His life changed in 2005, however, when at age 83 he crashed into some trees while leading a tour of the mountain. He was extracted by the ski patrol, but suffered a brain injury and subsequently lost his driver’s license.

Jim skied for the last time on Silver’s bunny slope this March with another octogenarian athlete, Frank O’Halloran, 85, of Coeur d’Alene.

Bill Scudder, manager of the Cataldo park where Jim worked as an interpreter for 12 summers, said he was perfect for his job.

“He’s a tremendous storyteller and was very convincing in his role as a priest,” he said. “Visitors thought he was the real thing and, in fact, a real priest took him off to the side to discuss current church issues.”

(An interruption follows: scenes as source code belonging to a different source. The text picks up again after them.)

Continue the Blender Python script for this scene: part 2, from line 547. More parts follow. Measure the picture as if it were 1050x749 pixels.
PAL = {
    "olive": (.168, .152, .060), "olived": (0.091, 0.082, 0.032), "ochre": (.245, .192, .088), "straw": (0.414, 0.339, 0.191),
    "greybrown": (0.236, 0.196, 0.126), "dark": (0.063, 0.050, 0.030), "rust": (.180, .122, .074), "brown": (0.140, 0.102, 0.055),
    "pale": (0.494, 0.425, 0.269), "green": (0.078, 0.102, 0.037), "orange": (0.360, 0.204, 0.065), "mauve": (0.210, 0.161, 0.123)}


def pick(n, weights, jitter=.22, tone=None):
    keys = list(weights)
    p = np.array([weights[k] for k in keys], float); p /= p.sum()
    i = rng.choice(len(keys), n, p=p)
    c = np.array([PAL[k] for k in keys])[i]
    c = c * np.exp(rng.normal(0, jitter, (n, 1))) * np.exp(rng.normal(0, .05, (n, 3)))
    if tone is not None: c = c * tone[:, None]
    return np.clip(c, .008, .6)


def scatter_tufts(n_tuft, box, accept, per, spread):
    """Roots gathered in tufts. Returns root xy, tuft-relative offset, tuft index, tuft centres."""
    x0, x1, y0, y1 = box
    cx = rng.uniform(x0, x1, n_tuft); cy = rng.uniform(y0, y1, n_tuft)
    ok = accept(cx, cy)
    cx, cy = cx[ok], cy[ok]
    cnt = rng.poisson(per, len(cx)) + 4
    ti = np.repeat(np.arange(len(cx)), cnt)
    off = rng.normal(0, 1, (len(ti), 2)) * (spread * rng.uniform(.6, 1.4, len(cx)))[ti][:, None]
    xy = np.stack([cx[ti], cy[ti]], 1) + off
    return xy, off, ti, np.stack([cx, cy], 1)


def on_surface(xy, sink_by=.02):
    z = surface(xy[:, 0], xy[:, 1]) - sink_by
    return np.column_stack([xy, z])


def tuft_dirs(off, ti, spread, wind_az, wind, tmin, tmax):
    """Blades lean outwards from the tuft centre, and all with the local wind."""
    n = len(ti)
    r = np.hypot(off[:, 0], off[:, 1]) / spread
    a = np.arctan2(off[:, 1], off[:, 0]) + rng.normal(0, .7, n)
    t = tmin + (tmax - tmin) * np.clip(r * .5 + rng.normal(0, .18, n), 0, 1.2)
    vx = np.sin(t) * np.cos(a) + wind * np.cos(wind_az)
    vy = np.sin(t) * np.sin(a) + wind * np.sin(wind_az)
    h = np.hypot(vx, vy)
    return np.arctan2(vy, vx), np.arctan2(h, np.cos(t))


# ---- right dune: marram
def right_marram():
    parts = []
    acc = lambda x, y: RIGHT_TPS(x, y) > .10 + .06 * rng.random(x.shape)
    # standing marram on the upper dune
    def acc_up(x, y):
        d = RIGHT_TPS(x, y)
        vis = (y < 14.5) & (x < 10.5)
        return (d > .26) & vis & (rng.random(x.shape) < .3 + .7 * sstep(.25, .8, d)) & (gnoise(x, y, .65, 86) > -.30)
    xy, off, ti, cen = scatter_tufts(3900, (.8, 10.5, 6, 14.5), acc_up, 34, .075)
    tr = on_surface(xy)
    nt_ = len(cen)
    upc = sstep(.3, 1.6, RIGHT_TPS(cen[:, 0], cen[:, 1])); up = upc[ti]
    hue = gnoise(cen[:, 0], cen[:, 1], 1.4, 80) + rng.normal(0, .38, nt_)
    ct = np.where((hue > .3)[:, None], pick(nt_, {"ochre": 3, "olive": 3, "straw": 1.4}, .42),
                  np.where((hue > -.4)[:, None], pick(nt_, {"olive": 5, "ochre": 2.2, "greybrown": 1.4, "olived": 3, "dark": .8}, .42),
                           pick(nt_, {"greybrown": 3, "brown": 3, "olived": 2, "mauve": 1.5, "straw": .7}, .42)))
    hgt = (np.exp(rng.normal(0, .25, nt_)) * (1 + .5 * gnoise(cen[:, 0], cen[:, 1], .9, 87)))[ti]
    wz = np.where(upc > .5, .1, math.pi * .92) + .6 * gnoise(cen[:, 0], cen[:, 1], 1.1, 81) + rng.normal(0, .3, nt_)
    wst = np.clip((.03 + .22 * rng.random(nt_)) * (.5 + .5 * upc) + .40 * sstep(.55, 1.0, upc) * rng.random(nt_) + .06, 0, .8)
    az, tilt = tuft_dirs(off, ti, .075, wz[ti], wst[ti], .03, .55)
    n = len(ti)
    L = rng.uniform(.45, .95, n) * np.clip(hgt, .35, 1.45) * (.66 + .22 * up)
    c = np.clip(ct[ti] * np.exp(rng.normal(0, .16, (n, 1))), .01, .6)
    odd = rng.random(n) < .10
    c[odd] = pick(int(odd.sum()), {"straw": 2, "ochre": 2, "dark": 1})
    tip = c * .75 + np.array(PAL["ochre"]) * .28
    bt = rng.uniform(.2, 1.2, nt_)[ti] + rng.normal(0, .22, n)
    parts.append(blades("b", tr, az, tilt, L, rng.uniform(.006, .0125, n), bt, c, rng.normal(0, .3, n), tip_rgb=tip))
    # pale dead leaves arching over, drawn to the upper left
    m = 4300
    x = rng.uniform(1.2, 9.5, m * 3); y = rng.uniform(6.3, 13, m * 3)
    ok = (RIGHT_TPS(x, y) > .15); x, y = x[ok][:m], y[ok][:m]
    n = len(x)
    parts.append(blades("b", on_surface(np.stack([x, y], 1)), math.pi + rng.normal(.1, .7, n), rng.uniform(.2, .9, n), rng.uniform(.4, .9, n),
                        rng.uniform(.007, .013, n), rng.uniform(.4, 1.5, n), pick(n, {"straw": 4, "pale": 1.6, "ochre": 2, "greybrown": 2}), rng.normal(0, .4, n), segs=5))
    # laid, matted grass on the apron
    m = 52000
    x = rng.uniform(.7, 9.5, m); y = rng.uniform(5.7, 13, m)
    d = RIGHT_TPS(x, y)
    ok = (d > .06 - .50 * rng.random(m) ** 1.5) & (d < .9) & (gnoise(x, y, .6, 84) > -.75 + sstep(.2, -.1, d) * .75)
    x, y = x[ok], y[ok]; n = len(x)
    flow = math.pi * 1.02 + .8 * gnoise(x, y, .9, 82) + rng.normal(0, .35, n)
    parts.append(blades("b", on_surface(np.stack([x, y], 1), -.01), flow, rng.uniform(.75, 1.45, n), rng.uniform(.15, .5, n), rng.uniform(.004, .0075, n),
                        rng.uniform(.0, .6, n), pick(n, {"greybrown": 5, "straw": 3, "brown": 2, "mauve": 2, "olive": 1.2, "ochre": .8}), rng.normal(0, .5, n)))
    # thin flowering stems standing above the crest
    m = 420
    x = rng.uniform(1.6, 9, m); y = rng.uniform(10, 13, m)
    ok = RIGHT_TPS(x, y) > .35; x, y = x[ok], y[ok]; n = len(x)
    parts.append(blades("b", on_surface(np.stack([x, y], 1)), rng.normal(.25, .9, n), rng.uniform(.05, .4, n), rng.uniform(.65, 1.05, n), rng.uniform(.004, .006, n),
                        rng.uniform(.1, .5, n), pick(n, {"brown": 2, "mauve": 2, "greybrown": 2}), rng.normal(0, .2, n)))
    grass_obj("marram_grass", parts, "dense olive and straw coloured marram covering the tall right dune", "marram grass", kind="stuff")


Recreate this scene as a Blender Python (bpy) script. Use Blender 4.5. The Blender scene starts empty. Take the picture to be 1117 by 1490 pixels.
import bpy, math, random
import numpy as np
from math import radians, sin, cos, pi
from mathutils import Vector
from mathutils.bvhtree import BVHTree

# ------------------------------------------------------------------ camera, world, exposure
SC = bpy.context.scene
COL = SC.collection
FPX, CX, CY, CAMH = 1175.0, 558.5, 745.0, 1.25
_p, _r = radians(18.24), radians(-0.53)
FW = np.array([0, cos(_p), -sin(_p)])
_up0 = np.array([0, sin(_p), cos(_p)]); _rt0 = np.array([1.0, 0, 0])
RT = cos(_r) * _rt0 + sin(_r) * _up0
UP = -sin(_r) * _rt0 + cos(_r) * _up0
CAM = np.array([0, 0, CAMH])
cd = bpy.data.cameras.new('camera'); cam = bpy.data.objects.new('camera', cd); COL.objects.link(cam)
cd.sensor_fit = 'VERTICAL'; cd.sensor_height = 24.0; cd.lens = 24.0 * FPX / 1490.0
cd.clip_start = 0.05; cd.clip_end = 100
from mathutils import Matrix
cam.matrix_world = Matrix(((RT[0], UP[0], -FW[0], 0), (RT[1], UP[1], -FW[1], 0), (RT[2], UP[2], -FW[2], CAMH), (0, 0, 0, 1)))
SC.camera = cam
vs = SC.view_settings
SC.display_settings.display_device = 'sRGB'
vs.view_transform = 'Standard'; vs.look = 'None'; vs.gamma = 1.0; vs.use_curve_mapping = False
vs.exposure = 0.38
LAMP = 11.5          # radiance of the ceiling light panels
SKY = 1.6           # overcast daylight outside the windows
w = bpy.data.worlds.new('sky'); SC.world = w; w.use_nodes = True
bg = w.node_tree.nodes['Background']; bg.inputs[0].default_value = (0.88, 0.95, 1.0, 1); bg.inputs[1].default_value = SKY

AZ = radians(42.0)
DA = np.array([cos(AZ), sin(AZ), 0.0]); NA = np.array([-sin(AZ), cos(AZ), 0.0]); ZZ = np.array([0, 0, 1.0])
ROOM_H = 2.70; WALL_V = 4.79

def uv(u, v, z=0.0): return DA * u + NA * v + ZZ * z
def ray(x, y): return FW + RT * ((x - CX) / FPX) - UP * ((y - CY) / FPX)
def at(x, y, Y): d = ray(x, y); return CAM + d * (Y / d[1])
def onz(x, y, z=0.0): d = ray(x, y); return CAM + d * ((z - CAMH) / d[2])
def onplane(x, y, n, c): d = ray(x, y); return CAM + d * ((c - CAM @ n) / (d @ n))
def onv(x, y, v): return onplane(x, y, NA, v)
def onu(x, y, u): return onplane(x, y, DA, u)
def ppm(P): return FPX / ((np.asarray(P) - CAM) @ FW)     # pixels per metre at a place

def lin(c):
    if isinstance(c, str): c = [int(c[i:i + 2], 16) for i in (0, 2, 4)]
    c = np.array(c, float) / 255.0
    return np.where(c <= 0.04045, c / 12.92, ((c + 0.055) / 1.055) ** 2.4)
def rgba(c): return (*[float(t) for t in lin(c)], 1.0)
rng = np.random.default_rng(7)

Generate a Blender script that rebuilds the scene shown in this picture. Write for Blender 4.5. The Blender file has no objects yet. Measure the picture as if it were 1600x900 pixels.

Silver Mountain has honored his long service to the firm and the western ski industry by presenting Boyle a lifetime pass to the mountain.

Since January, however, he’s been confined to Loyalton.

His former wife, Barbara, still resides in a Sandpoint care facility. Jim has three children, Bill, a sales director in San Diego; Karen, with a doctorate in education in Tacoma; and Sean, a University of Idaho student and veteran of two Iraq tours with the Air Force.

Ever the cheerful meet-and-greet guy, Jim greets his occasional visitors with a grin and a still-firm handshake.

He exercises daily on a three-wheel bike.

“I’m getting in shape for next fall when I intend to return to Kellogg to live – and to ski,” he says.